Trinity Chapel Charlotte is family friendly. God has perfected praise out of the mouths of babies and infants (Matt 21:16). Jesus said, “Let the little children come to Me, and do not forbid them; for of such is the kingdom of heaven.” We believe that there is a great blessing for God’s people in hearing the voices of our littlest ones in worship, so we encourage you to keep your children with you throughout the service. We recognize that there are substantial challenges to this, and so if you need any help with your little ones, reach out to someone! The church is here for you. If you need to take your children out of the service to nurse, cry, or for discipline there are rooms available in the facility that you are welcome to use for your needs. 


Why do pastors wear special clothing for worship, like robes? The ministers are charged with one of the most awesome responsibilities on earth: to lead human beings in the public worship of the living God. For some churches, a business suite is preferred. Our ministers, following in the tradition of the Reformers, wear robes (just as a judge might wear a robe or another professional might wear the uniform of his or her vocation). The robes are not a sign of authority nor of holiness in and of themselves. They are a reminder to the ministers that they are handling holy things, doing the work of the King. The pastoral robe is also intended to take away fashion and showiness. Vestments, like robes and stoles, are simply one uniform of ministers of Word and Sacrament. Let those who lead in worship be humbled by the responsibility. Let them be under the “yoke” of that calling. “And no one takes this honor for himself, but only when called by God, just as Aaron was.” That is the idea.
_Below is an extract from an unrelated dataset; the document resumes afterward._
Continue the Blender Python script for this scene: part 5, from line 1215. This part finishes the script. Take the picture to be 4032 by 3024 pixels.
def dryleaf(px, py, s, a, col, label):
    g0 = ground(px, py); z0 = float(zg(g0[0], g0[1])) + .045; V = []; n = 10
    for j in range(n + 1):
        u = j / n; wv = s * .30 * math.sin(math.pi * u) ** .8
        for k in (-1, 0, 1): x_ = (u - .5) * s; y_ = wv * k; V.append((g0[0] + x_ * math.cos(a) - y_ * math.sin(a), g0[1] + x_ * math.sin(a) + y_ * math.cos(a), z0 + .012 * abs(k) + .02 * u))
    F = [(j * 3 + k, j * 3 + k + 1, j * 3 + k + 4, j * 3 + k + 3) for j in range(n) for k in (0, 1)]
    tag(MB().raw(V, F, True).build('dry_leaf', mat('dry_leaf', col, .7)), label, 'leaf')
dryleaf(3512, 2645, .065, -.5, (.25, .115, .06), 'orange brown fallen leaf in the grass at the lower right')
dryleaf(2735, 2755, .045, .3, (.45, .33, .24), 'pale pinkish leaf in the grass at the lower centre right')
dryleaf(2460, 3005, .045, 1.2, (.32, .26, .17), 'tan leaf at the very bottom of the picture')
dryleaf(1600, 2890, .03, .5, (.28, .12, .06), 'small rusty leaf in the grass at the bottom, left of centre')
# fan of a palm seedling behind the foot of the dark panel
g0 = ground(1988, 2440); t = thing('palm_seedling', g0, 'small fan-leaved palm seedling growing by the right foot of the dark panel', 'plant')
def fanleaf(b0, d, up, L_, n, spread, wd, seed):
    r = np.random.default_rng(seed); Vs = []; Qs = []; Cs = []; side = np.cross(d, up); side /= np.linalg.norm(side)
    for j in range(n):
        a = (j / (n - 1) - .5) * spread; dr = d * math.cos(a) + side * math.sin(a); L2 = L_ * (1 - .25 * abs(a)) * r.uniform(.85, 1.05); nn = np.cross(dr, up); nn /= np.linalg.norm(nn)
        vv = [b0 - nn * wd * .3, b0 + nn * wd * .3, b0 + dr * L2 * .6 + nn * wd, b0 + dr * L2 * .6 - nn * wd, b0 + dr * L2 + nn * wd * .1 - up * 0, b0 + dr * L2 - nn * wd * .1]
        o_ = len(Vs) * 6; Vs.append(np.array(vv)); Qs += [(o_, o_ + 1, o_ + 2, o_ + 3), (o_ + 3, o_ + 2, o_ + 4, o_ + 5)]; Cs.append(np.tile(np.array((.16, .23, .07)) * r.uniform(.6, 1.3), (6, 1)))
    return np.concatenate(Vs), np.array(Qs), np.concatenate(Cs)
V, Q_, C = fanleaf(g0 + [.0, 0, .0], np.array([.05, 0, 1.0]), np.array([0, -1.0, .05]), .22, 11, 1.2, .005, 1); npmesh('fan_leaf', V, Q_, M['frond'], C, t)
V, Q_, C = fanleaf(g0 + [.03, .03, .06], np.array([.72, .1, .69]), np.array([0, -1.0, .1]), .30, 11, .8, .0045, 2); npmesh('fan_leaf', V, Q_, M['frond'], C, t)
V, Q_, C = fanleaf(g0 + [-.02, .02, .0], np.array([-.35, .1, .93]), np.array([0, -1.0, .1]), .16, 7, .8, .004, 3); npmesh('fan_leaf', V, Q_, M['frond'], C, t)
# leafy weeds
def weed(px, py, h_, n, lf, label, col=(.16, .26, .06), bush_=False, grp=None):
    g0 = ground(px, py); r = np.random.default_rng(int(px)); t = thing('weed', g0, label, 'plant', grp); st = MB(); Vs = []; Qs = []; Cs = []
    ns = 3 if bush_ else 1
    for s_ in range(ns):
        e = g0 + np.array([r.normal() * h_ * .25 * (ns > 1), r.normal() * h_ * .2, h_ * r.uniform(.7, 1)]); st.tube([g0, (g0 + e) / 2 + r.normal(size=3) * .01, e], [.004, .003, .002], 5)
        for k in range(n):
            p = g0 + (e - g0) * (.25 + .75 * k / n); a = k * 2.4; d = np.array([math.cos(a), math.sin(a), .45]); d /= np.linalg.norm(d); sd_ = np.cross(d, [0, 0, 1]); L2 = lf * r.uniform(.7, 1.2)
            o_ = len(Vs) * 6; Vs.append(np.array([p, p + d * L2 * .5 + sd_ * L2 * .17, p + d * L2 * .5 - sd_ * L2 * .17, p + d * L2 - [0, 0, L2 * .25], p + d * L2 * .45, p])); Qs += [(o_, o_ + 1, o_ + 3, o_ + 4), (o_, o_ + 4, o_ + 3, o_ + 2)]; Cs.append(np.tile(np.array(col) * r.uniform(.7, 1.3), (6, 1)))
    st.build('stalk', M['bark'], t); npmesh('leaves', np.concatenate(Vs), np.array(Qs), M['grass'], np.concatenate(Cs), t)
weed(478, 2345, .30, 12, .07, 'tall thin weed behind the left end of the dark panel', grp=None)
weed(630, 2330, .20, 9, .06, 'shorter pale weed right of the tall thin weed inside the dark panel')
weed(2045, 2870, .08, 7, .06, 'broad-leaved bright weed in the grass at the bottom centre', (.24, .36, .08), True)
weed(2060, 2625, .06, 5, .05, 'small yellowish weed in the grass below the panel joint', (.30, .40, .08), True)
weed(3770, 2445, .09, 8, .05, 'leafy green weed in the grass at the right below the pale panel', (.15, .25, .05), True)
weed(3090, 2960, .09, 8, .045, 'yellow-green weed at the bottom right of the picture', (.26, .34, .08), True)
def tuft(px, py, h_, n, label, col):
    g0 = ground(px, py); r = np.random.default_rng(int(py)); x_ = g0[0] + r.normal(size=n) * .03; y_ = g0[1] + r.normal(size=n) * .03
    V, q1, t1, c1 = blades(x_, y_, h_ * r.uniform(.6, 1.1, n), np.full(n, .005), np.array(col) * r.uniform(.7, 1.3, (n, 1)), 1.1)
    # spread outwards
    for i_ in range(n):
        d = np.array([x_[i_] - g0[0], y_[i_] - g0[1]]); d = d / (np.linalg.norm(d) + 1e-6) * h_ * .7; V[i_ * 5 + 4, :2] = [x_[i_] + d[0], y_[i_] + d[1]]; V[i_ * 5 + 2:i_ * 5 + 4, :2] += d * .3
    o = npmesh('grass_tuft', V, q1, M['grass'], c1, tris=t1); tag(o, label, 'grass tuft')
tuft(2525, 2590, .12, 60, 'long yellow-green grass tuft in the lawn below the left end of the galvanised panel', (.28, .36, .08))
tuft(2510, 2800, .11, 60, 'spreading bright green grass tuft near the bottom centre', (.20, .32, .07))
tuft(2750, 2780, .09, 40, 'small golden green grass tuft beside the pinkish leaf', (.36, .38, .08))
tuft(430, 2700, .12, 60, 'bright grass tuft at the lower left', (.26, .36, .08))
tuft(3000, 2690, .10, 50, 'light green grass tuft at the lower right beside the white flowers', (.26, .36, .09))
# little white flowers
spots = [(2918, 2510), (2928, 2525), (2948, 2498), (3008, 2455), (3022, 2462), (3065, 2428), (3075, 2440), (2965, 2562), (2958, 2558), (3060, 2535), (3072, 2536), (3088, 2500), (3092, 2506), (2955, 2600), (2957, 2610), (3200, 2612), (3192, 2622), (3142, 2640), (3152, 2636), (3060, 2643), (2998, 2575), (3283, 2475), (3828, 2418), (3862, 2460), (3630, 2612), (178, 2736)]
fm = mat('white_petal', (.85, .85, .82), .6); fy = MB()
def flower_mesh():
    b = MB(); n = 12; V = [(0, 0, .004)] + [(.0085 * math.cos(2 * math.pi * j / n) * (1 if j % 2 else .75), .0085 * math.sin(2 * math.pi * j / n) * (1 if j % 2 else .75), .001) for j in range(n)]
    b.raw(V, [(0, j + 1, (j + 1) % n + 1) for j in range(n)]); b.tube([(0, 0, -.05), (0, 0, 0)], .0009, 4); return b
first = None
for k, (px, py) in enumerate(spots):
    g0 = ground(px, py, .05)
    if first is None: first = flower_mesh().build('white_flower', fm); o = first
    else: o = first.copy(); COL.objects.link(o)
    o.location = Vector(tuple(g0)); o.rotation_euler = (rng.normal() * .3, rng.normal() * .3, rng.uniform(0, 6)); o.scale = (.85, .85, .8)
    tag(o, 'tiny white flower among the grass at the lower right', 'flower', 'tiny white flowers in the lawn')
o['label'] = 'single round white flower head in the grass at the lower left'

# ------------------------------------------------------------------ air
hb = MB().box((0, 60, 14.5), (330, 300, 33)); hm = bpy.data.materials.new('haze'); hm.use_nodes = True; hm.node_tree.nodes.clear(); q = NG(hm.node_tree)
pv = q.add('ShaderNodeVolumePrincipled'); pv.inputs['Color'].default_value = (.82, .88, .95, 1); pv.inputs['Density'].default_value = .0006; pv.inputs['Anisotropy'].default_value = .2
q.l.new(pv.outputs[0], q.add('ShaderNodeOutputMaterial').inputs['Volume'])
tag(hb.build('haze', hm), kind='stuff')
Trinity Chapel Charlotte marks time by the Church calendar. The “Lord’s Day” is the one-in-seven weekly remembrance of the resurrection as well as the Christian Sabbath, distinguished from the other days of the week. We follow the seasons of the Church as these times have developed. The Church year follows the life and ministry of Jesus: Advent, Christmas, Epiphany, Easter, and Ascension. Pentecost recalls the anointing of the Holy Spirit on the Church and inaugurates the longest season, the season of the spread of the Gospel, that is, the time of fulfilling the mission of God in the world. This is our time.

You will notice that colors reflect the seasons and the observances. These are expressions of principles that we find established in the Bible.

We are committed to worship according to the Scriptures. There is a simplicity, reverence, and congregational participation expressed as we re-tell the Gospel story each and every week.

There is one more important thing: we believe that worship brings Gospel healing to the wounded soul. Our prayer is that God will richly bless you through the power and the presence of the resurrected Christ in our midst.

Sunday School

We have Sunday school every Lord’s Day morning at 9am. We utilize the large visitation room in the long hall of the facility. If you need help finding the room, simply ask someone for direction. We will be glad to see you there!